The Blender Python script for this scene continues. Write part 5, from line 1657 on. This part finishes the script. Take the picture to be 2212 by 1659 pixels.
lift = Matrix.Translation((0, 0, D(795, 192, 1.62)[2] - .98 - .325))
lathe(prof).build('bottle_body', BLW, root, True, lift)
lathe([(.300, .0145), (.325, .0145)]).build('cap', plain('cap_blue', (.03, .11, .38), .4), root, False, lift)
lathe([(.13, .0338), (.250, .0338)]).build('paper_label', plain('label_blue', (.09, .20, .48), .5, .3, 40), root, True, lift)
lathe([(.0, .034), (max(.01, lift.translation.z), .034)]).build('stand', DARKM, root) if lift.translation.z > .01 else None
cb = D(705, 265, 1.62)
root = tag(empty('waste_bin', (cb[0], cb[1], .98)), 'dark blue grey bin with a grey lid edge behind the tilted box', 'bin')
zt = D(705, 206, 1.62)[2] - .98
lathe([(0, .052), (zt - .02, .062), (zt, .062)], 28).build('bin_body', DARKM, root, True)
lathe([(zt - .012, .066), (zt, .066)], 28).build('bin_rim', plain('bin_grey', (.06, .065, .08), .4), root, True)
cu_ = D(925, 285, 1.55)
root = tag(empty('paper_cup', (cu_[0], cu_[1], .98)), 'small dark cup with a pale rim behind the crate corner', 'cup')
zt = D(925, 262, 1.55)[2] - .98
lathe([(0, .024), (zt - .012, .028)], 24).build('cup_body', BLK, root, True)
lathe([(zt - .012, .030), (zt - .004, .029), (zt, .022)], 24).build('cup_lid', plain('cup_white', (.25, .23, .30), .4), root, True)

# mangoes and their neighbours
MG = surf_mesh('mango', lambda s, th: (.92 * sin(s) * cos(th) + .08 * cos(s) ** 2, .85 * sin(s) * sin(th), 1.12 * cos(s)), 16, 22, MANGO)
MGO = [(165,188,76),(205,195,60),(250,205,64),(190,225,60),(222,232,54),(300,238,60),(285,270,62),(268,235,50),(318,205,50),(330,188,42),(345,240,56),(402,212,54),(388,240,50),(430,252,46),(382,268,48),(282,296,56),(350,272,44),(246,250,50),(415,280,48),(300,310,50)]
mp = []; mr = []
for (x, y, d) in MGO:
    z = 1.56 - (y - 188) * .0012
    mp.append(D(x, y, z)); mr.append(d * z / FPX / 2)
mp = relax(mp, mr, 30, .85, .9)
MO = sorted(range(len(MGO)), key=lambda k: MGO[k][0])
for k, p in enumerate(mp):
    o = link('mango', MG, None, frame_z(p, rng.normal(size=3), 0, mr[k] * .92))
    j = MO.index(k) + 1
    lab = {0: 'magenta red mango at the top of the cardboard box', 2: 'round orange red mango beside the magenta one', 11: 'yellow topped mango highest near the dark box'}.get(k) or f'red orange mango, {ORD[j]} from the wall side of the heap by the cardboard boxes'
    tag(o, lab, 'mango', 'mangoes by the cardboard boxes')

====

◆ TASK GOAL
Output every line above without altering anything.

◆ TASK OUTPUT
The Blender Python script for this scene continues. Write part 5, from line 1657 on. This part finishes the script. Take the picture to be 2212 by 1659 pixels.
lift = Matrix.Translation((0, 0, D(795, 192, 1.62)[2] - .98 - .325))
lathe(prof).build('bottle_body', BLW, root, True, lift)
lathe([(.300, .0145), (.325, .0145)]).build('cap', plain('cap_blue', (.03, .11, .38), .4), root, False, lift)
lathe([(.13, .0338), (.250, .0338)]).build('paper_label', plain('label_blue', (.09, .20, .48), .5, .3, 40), root, True, lift)
lathe([(.0, .034), (max(.01, lift.translation.z), .034)]).build('stand', DARKM, root) if lift.translation.z > .01 else None
cb = D(705, 265, 1.62)
root = tag(empty('waste_bin', (cb[0], cb[1], .98)), 'dark blue grey bin with a grey lid edge behind the tilted box', 'bin')
zt = D(705, 206, 1.62)[2] - .98
lathe([(0, .052), (zt - .02, .062), (zt, .062)], 28).build('bin_body', DARKM, root, True)
lathe([(zt - .012, .066), (zt, .066)], 28).build('bin_rim', plain('bin_grey', (.06, .065, .08), .4), root, True)
cu_ = D(925, 285, 1.55)
root = tag(empty('paper_cup', (cu_[0], cu_[1], .98)), 'small dark cup with a pale rim behind the crate corner', 'cup')
zt = D(925, 262, 1.55)[2] - .98
lathe([(0, .024), (zt - .012, .028)], 24).build('cup_body', BLK, root, True)
lathe([(zt - .012, .030), (zt - .004, .029), (zt, .022)], 24).build('cup_lid', plain('cup_white', (.25, .23, .30), .4), root, True)

# mangoes and their neighbours
MG = surf_mesh('mango', lambda s, th: (.92 * sin(s) * cos(th) + .08 * cos(s) ** 2, .85 * sin(s) * sin(th), 1.12 * cos(s)), 16, 22, MANGO)
MGO = [(165,188,76),(205,195,60),(250,205,64),(190,225,60),(222,232,54),(300,238,60),(285,270,62),(268,235,50),(318,205,50),(330,188,42),(345,240,56),(402,212,54),(388,240,50),(430,252,46),(382,268,48),(282,296,56),(350,272,44),(246,250,50),(415,280,48),(300,310,50)]
mp = []; mr = []
for (x, y, d) in MGO:
    z = 1.56 - (y - 188) * .0012
    mp.append(D(x, y, z)); mr.append(d * z / FPX / 2)
mp = relax(mp, mr, 30, .85, .9)
MO = sorted(range(len(MGO)), key=lambda k: MGO[k][0])
for k, p in enumerate(mp):
    o = link('mango', MG, None, frame_z(p, rng.normal(size=3), 0, mr[k] * .92))
    j = MO.index(k) + 1
    lab = {0: 'magenta red mango at the top of the cardboard box', 2: 'round orange red mango beside the magenta one', 11: 'yellow topped mango highest near the dark box'}.get(k) or f'red orange mango, {ORD[j]} from the wall side of the heap by the cardboard boxes'
    tag(o, lab, 'mango', 'mangoes by the cardboard boxes')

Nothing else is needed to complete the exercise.